### Exercise
Transcribe the lines from the start of the data below through the line with "scene.camera = cam", word for word and nothing more.

### Information supplied

------------------------------------------------

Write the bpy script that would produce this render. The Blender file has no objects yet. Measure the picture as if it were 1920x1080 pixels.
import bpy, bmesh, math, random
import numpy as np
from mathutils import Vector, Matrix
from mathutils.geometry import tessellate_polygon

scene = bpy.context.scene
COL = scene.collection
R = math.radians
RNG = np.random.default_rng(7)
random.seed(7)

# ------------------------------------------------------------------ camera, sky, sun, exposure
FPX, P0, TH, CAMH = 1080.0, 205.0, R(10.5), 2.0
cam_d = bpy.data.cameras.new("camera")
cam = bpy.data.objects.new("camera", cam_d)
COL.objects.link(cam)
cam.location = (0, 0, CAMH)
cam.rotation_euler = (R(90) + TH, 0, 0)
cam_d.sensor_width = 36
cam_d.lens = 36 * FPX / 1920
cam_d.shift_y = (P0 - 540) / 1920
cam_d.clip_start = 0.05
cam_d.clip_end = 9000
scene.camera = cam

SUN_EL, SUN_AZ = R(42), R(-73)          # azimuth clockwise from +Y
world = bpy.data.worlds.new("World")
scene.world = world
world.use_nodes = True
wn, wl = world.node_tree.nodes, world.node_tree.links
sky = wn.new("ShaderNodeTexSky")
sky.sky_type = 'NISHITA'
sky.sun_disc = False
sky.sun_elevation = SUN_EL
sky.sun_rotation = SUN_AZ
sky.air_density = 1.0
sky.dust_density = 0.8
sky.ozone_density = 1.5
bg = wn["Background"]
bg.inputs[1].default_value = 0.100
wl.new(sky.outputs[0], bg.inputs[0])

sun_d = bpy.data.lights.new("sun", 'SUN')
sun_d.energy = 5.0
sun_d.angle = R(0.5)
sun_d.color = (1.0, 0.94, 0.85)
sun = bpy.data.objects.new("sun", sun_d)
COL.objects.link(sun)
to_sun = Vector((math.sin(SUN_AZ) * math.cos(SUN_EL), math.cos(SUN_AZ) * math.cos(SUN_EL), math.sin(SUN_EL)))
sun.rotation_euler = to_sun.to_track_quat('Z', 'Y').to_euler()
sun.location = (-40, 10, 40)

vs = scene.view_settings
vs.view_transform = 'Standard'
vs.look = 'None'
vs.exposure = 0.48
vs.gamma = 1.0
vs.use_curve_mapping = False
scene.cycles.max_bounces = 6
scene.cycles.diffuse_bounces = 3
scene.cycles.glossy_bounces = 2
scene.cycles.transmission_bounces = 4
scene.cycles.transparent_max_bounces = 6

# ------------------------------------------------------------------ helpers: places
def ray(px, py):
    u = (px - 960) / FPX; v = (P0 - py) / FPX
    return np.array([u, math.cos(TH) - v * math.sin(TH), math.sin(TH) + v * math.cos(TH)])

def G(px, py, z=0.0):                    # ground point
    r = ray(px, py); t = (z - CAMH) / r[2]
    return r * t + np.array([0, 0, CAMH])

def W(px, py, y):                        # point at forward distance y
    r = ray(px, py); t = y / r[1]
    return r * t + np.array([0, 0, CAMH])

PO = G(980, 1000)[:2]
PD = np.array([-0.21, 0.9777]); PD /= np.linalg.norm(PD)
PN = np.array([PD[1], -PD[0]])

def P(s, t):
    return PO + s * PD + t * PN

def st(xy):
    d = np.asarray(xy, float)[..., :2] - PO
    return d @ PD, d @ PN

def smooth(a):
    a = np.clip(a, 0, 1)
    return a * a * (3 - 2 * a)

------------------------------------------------

### Solved problem
Write the bpy script that would produce this render. The Blender file has no objects yet. Measure the picture as if it were 1920x1080 pixels.
import bpy, bmesh, math, random
import numpy as np
from mathutils import Vector, Matrix
from mathutils.geometry import tessellate_polygon

scene = bpy.context.scene
COL = scene.collection
R = math.radians
RNG = np.random.default_rng(7)
random.seed(7)

# ------------------------------------------------------------------ camera, sky, sun, exposure
FPX, P0, TH, CAMH = 1080.0, 205.0, R(10.5), 2.0
cam_d = bpy.data.cameras.new("camera")
cam = bpy.data.objects.new("camera", cam_d)
COL.objects.link(cam)
cam.location = (0, 0, CAMH)
cam.rotation_euler = (R(90) + TH, 0, 0)
cam_d.sensor_width = 36
cam_d.lens = 36 * FPX / 1920
cam_d.shift_y = (P0 - 540) / 1920
cam_d.clip_start = 0.05
cam_d.clip_end = 9000
scene.camera = cam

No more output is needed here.